The present article focuses on the empirical analysis of dry unconstrained gravel and block experiments to investigate rock avalanche propagation. Factors such as volume, fall height, basal friction angle, material used, structure of the material before release and type of slope break are considered and their influence on apparent friction angle, travel angle of the centre of mass, normalised deposit length and normalised front runout is analysed.

Results highlight that the granular mass shows a higher mobility of the distal end and of the centre of mass when the basal friction angle decreases, when the material is structured before release and when the slope break is smoother, i.e. lower slope angle or curved slope break. In general, when the other experimental conditions are kept identical, the normalised longitudinal spreading of the mass is independent from the normalised vertical fall height, whereas the normalised front runout is linearly dependent from this factor.

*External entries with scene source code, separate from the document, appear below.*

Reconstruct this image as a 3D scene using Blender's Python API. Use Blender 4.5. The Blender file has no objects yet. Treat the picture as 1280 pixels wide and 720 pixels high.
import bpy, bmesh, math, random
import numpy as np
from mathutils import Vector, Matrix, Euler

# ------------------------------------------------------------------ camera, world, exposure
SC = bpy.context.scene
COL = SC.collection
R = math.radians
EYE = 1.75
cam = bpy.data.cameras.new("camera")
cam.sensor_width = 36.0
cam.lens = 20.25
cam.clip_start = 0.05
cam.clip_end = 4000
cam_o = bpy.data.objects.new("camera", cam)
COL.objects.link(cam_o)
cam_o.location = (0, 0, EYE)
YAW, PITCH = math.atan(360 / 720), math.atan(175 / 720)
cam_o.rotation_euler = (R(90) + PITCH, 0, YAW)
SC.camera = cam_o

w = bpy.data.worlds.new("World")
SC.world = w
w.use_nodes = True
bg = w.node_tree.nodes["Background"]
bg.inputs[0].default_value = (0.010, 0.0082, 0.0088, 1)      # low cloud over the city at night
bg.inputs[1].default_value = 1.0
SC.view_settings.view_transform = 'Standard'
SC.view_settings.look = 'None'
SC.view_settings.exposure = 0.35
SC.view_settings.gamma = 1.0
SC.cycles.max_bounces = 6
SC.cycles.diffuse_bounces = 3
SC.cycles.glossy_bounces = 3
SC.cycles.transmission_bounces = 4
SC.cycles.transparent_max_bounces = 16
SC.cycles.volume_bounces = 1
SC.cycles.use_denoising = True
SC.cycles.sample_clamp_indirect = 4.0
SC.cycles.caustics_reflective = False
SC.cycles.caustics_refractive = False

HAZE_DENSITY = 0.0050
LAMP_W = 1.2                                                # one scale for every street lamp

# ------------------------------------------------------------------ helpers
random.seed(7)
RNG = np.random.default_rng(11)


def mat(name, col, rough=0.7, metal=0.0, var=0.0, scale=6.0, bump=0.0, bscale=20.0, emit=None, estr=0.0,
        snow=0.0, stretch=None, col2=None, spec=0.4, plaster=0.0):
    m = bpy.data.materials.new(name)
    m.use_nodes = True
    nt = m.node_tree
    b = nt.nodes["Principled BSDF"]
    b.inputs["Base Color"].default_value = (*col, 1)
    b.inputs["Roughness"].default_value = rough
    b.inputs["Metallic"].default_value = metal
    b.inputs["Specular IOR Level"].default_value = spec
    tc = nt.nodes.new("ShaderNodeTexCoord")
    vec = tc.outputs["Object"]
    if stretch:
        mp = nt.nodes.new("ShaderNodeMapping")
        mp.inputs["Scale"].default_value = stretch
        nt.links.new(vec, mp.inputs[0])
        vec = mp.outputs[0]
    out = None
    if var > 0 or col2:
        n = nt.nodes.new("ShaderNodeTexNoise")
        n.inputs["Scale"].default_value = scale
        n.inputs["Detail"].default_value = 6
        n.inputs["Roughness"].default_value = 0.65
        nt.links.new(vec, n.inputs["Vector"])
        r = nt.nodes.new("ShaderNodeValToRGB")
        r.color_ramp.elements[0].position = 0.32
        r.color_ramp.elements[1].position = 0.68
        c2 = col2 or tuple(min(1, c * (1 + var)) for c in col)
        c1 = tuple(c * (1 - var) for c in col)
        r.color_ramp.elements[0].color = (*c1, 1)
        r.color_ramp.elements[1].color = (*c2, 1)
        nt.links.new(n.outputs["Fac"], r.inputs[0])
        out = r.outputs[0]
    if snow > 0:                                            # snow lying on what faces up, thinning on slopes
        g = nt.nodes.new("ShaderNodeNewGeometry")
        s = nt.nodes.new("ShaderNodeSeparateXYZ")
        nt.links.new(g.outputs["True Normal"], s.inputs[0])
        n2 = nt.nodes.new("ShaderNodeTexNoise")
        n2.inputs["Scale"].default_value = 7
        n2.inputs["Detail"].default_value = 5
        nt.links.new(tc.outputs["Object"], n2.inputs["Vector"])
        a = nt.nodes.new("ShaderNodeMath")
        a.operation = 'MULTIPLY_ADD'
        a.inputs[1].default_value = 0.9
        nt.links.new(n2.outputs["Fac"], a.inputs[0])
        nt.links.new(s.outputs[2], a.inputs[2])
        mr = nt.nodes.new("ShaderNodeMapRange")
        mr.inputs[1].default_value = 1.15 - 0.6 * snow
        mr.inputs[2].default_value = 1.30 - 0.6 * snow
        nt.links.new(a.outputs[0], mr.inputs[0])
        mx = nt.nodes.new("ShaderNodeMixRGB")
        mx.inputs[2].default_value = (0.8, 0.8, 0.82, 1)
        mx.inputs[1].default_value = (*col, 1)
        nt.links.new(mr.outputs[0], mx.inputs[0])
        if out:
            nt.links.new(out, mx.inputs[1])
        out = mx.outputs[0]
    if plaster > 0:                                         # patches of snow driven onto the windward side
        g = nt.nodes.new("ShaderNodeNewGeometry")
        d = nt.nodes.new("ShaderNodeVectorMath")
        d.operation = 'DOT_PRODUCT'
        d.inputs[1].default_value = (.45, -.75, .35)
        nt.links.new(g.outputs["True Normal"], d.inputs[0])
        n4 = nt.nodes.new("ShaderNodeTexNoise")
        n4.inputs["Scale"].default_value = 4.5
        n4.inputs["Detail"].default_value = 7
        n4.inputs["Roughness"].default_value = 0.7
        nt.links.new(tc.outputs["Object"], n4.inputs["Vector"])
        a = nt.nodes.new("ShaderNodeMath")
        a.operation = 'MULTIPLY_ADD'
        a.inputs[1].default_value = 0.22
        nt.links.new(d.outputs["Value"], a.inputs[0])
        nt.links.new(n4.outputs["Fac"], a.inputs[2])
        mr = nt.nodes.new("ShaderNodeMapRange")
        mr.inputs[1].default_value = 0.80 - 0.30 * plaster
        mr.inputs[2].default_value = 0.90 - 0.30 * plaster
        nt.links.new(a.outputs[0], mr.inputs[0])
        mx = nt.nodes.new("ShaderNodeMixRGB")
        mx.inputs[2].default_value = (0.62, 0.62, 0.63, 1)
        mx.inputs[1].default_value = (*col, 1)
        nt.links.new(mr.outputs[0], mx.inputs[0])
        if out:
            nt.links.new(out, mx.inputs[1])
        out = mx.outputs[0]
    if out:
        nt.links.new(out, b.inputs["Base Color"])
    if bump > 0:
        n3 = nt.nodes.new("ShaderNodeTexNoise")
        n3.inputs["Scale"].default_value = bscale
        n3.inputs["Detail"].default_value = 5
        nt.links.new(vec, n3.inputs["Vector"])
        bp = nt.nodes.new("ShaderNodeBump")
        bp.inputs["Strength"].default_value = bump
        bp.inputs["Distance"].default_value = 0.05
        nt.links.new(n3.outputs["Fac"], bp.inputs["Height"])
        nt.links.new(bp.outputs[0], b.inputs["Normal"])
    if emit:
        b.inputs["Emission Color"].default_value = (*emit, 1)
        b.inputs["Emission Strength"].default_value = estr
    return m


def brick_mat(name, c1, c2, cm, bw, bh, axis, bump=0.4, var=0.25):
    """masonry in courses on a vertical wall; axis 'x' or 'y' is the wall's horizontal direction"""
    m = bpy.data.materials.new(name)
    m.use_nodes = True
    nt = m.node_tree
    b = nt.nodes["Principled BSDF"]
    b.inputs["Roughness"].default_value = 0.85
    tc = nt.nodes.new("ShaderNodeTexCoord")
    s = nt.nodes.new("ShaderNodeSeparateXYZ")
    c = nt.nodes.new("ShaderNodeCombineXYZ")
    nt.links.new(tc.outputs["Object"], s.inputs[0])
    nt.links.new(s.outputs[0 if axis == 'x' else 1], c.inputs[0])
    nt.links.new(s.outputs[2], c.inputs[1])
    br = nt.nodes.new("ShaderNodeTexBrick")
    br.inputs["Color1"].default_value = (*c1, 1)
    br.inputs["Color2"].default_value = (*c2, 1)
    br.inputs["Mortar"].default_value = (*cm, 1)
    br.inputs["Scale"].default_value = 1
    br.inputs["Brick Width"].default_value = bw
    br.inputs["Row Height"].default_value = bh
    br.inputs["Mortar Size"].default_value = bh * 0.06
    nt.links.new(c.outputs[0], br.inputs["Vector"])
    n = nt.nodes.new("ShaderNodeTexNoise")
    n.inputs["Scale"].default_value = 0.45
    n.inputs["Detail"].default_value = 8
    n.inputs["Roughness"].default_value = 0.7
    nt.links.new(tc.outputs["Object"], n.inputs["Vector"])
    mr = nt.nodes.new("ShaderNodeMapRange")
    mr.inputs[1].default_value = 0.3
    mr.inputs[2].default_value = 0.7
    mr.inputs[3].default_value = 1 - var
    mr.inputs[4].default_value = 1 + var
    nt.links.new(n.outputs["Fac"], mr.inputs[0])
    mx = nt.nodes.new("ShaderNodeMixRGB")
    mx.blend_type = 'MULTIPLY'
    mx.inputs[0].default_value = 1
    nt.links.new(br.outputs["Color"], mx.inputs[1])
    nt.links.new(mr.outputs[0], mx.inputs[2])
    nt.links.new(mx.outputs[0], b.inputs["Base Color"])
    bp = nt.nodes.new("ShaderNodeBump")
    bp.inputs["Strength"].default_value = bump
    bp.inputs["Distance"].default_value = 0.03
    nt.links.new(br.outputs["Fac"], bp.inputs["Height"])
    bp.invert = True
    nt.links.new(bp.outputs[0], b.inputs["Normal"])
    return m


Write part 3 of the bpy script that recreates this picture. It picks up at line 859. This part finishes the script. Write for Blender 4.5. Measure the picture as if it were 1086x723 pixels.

Interesting information about possible mechanisms of propagation and deposition comes out from the observation of the experiments with an initial structured block arrangement and with a difference in the topography regularity: when the mass is structured at the beginning and the slope break is curved instead of sharp, less shearing (friction) and collisions are developed within the sliding mass as it changes its flow direction. A certain coherence of the mass is preserved along the path and the regime seems to remain mainly frictional also during the accumulation process, as a consequence less energy is dissipated within the mass and the mobility of the granular flow is higher.

Finally back analyses with a sled-block model of experiments with a curved slope break contributed in putting into evidence the important role of centripetal acceleration in determining the propagation of the centre of mass of a granular flow on an irregular path. On the other hand, this kind of model does not take into account the spreading of the mass and the energy dissipation within the mass, which, as underlined by the experiments, are crucial phenomena in the assessment of the total runout of rock avalanches.